— Work to complete —
In full and without alteration, repeat the material.

═════ Provided material ═════

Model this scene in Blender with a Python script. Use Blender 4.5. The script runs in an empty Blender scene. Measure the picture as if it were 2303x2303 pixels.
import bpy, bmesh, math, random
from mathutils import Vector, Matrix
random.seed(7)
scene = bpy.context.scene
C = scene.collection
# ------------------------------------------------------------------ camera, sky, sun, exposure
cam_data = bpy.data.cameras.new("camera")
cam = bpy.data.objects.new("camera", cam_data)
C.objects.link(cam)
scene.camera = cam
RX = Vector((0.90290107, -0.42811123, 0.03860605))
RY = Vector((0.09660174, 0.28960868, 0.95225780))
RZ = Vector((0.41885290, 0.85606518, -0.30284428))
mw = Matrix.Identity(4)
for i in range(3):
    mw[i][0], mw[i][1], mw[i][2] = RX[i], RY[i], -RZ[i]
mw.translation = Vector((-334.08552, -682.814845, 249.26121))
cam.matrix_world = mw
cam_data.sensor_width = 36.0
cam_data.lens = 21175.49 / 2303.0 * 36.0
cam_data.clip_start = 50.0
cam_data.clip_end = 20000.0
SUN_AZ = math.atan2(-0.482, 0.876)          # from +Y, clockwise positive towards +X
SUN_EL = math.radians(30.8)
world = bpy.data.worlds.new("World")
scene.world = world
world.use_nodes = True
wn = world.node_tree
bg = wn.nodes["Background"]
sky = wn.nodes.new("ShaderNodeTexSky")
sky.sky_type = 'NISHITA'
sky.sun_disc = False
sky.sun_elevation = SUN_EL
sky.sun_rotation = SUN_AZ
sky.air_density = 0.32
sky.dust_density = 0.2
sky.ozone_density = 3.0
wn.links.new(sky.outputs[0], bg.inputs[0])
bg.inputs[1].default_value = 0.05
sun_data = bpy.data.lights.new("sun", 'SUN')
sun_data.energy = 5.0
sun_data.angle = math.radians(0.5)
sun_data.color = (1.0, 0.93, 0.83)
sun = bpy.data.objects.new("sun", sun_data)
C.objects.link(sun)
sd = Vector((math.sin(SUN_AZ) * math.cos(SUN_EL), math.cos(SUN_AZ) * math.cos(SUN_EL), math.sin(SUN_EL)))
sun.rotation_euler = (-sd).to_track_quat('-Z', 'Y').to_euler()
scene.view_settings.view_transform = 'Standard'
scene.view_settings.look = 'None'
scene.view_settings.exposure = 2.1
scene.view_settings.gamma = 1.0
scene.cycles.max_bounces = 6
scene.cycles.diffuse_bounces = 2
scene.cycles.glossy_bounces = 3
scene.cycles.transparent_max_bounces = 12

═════

— Expected output —
Model this scene in Blender with a Python script. Use Blender 4.5. The script runs in an empty Blender scene. Measure the picture as if it were 2303x2303 pixels.
import bpy, bmesh, math, random
from mathutils import Vector, Matrix
random.seed(7)
scene = bpy.context.scene
C = scene.collection
# ------------------------------------------------------------------ camera, sky, sun, exposure
cam_data = bpy.data.cameras.new("camera")
cam = bpy.data.objects.new("camera", cam_data)
C.objects.link(cam)
scene.camera = cam
RX = Vector((0.90290107, -0.42811123, 0.03860605))
RY = Vector((0.09660174, 0.28960868, 0.95225780))
RZ = Vector((0.41885290, 0.85606518, -0.30284428))
mw = Matrix.Identity(4)
for i in range(3):
    mw[i][0], mw[i][1], mw[i][2] = RX[i], RY[i], -RZ[i]
mw.translation = Vector((-334.08552, -682.814845, 249.26121))
cam.matrix_world = mw
cam_data.sensor_width = 36.0
cam_data.lens = 21175.49 / 2303.0 * 36.0
cam_data.clip_start = 50.0
cam_data.clip_end = 20000.0
SUN_AZ = math.atan2(-0.482, 0.876)          # from +Y, clockwise positive towards +X
SUN_EL = math.radians(30.8)
world = bpy.data.worlds.new("World")
scene.world = world
world.use_nodes = True
wn = world.node_tree
bg = wn.nodes["Background"]
sky = wn.nodes.new("ShaderNodeTexSky")
sky.sky_type = 'NISHITA'
sky.sun_disc = False
sky.sun_elevation = SUN_EL
sky.sun_rotation = SUN_AZ
sky.air_density = 0.32
sky.dust_density = 0.2
sky.ozone_density = 3.0
wn.links.new(sky.outputs[0], bg.inputs[0])
bg.inputs[1].default_value = 0.05
sun_data = bpy.data.lights.new("sun", 'SUN')
sun_data.energy = 5.0
sun_data.angle = math.radians(0.5)
sun_data.color = (1.0, 0.93, 0.83)
sun = bpy.data.objects.new("sun", sun_data)
C.objects.link(sun)
sd = Vector((math.sin(SUN_AZ) * math.cos(SUN_EL), math.cos(SUN_AZ) * math.cos(SUN_EL), math.sin(SUN_EL)))
sun.rotation_euler = (-sd).to_track_quat('-Z', 'Y').to_euler()
scene.view_settings.view_transform = 'Standard'
scene.view_settings.look = 'None'
scene.view_settings.exposure = 2.1
scene.view_settings.gamma = 1.0
scene.cycles.max_bounces = 6
scene.cycles.diffuse_bounces = 2
scene.cycles.glossy_bounces = 3
scene.cycles.transparent_max_bounces = 12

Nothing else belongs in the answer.